Supplied data:

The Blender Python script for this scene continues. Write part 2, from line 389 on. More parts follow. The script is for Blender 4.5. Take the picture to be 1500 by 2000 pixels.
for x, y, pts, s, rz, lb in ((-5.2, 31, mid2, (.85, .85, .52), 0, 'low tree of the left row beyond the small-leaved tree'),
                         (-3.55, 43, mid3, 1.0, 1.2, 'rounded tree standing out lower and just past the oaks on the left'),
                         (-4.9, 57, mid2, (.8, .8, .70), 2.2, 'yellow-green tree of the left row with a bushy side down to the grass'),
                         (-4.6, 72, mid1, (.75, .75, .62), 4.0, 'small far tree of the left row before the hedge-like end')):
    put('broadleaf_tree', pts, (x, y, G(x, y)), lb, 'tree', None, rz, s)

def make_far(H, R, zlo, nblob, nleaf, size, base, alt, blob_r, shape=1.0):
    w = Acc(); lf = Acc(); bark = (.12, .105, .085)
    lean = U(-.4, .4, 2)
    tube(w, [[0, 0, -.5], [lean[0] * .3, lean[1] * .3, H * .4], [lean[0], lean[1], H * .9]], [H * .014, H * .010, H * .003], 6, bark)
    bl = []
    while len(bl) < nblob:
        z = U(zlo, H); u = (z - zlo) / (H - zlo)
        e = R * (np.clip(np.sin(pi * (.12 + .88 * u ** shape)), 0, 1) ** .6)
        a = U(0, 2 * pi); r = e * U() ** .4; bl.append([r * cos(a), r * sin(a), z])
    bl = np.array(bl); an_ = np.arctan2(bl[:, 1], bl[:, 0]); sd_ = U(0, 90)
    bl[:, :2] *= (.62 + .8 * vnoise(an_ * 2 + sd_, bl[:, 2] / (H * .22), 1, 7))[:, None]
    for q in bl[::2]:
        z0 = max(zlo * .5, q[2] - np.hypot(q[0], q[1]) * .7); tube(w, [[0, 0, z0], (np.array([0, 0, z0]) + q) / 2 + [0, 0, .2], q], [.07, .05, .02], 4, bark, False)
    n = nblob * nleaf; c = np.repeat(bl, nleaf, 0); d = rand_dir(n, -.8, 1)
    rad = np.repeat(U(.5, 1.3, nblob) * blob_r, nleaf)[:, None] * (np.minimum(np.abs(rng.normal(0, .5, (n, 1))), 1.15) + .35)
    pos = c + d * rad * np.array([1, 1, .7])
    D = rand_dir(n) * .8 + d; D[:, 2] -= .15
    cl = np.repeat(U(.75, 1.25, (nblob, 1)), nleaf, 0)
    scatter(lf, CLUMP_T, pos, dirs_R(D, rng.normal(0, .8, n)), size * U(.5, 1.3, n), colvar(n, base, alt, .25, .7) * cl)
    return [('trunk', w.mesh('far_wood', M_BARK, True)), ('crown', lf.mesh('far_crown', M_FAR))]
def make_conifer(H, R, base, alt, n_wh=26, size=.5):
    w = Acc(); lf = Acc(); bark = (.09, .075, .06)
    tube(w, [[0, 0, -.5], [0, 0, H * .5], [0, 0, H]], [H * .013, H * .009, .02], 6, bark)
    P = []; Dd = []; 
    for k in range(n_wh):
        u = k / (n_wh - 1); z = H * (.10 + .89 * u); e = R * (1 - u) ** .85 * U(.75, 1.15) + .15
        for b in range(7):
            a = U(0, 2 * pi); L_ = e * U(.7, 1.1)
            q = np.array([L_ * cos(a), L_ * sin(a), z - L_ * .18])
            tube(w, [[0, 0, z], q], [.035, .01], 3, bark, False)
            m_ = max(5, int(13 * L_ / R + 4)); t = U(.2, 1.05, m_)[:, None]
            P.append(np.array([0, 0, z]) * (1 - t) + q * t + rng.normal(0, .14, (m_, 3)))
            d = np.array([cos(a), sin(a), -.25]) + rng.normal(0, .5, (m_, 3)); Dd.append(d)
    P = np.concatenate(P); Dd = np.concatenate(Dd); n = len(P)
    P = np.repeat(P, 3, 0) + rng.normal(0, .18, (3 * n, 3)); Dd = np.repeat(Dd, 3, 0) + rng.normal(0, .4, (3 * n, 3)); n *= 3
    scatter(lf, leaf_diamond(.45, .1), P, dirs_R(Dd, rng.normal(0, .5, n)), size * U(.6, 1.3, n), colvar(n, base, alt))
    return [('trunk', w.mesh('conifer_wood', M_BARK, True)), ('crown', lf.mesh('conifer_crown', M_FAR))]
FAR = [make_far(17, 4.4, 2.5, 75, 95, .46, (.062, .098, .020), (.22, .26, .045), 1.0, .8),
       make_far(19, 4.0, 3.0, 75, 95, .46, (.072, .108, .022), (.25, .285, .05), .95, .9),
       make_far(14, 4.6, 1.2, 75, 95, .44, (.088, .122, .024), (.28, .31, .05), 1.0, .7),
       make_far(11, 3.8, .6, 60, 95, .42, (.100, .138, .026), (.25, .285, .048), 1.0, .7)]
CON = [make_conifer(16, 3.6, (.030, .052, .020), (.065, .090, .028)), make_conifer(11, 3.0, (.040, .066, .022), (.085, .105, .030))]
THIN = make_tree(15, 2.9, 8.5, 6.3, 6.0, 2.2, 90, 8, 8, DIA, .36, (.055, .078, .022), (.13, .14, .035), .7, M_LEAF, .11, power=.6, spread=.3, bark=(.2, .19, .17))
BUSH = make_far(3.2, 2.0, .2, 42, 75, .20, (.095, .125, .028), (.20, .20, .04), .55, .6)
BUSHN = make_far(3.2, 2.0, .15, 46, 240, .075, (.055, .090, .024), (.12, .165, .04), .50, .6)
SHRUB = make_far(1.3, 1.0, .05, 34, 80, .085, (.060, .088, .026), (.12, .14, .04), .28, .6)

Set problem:
Restate the data above word for word, please.

The answer:
The Blender Python script for this scene continues. Write part 2, from line 389 on. More parts follow. The script is for Blender 4.5. Take the picture to be 1500 by 2000 pixels.
for x, y, pts, s, rz, lb in ((-5.2, 31, mid2, (.85, .85, .52), 0, 'low tree of the left row beyond the small-leaved tree'),
                         (-3.55, 43, mid3, 1.0, 1.2, 'rounded tree standing out lower and just past the oaks on the left'),
                         (-4.9, 57, mid2, (.8, .8, .70), 2.2, 'yellow-green tree of the left row with a bushy side down to the grass'),
                         (-4.6, 72, mid1, (.75, .75, .62), 4.0, 'small far tree of the left row before the hedge-like end')):
    put('broadleaf_tree', pts, (x, y, G(x, y)), lb, 'tree', None, rz, s)

def make_far(H, R, zlo, nblob, nleaf, size, base, alt, blob_r, shape=1.0):
    w = Acc(); lf = Acc(); bark = (.12, .105, .085)
    lean = U(-.4, .4, 2)
    tube(w, [[0, 0, -.5], [lean[0] * .3, lean[1] * .3, H * .4], [lean[0], lean[1], H * .9]], [H * .014, H * .010, H * .003], 6, bark)
    bl = []
    while len(bl) < nblob:
        z = U(zlo, H); u = (z - zlo) / (H - zlo)
        e = R * (np.clip(np.sin(pi * (.12 + .88 * u ** shape)), 0, 1) ** .6)
        a = U(0, 2 * pi); r = e * U() ** .4; bl.append([r * cos(a), r * sin(a), z])
    bl = np.array(bl); an_ = np.arctan2(bl[:, 1], bl[:, 0]); sd_ = U(0, 90)
    bl[:, :2] *= (.62 + .8 * vnoise(an_ * 2 + sd_, bl[:, 2] / (H * .22), 1, 7))[:, None]
    for q in bl[::2]:
        z0 = max(zlo * .5, q[2] - np.hypot(q[0], q[1]) * .7); tube(w, [[0, 0, z0], (np.array([0, 0, z0]) + q) / 2 + [0, 0, .2], q], [.07, .05, .02], 4, bark, False)
    n = nblob * nleaf; c = np.repeat(bl, nleaf, 0); d = rand_dir(n, -.8, 1)
    rad = np.repeat(U(.5, 1.3, nblob) * blob_r, nleaf)[:, None] * (np.minimum(np.abs(rng.normal(0, .5, (n, 1))), 1.15) + .35)
    pos = c + d * rad * np.array([1, 1, .7])
    D = rand_dir(n) * .8 + d; D[:, 2] -= .15
    cl = np.repeat(U(.75, 1.25, (nblob, 1)), nleaf, 0)
    scatter(lf, CLUMP_T, pos, dirs_R(D, rng.normal(0, .8, n)), size * U(.5, 1.3, n), colvar(n, base, alt, .25, .7) * cl)
    return [('trunk', w.mesh('far_wood', M_BARK, True)), ('crown', lf.mesh('far_crown', M_FAR))]
def make_conifer(H, R, base, alt, n_wh=26, size=.5):
    w = Acc(); lf = Acc(); bark = (.09, .075, .06)
    tube(w, [[0, 0, -.5], [0, 0, H * .5], [0, 0, H]], [H * .013, H * .009, .02], 6, bark)
    P = []; Dd = []; 
    for k in range(n_wh):
        u = k / (n_wh - 1); z = H * (.10 + .89 * u); e = R * (1 - u) ** .85 * U(.75, 1.15) + .15
        for b in range(7):
            a = U(0, 2 * pi); L_ = e * U(.7, 1.1)
            q = np.array([L_ * cos(a), L_ * sin(a), z - L_ * .18])
            tube(w, [[0, 0, z], q], [.035, .01], 3, bark, False)
            m_ = max(5, int(13 * L_ / R + 4)); t = U(.2, 1.05, m_)[:, None]
            P.append(np.array([0, 0, z]) * (1 - t) + q * t + rng.normal(0, .14, (m_, 3)))
            d = np.array([cos(a), sin(a), -.25]) + rng.normal(0, .5, (m_, 3)); Dd.append(d)
    P = np.concatenate(P); Dd = np.concatenate(Dd); n = len(P)
    P = np.repeat(P, 3, 0) + rng.normal(0, .18, (3 * n, 3)); Dd = np.repeat(Dd, 3, 0) + rng.normal(0, .4, (3 * n, 3)); n *= 3
    scatter(lf, leaf_diamond(.45, .1), P, dirs_R(Dd, rng.normal(0, .5, n)), size * U(.6, 1.3, n), colvar(n, base, alt))
    return [('trunk', w.mesh('conifer_wood', M_BARK, True)), ('crown', lf.mesh('conifer_crown', M_FAR))]
FAR = [make_far(17, 4.4, 2.5, 75, 95, .46, (.062, .098, .020), (.22, .26, .045), 1.0, .8),
       make_far(19, 4.0, 3.0, 75, 95, .46, (.072, .108, .022), (.25, .285, .05), .95, .9),
       make_far(14, 4.6, 1.2, 75, 95, .44, (.088, .122, .024), (.28, .31, .05), 1.0, .7),
       make_far(11, 3.8, .6, 60, 95, .42, (.100, .138, .026), (.25, .285, .048), 1.0, .7)]
CON = [make_conifer(16, 3.6, (.030, .052, .020), (.065, .090, .028)), make_conifer(11, 3.0, (.040, .066, .022), (.085, .105, .030))]
THIN = make_tree(15, 2.9, 8.5, 6.3, 6.0, 2.2, 90, 8, 8, DIA, .36, (.055, .078, .022), (.13, .14, .035), .7, M_LEAF, .11, power=.6, spread=.3, bark=(.2, .19, .17))
BUSH = make_far(3.2, 2.0, .2, 42, 75, .20, (.095, .125, .028), (.20, .20, .04), .55, .6)
BUSHN = make_far(3.2, 2.0, .15, 46, 240, .075, (.055, .090, .024), (.12, .165, .04), .50, .6)
SHRUB = make_far(1.3, 1.0, .05, 34, 80, .085, (.060, .088, .026), (.12, .14, .04), .28, .6)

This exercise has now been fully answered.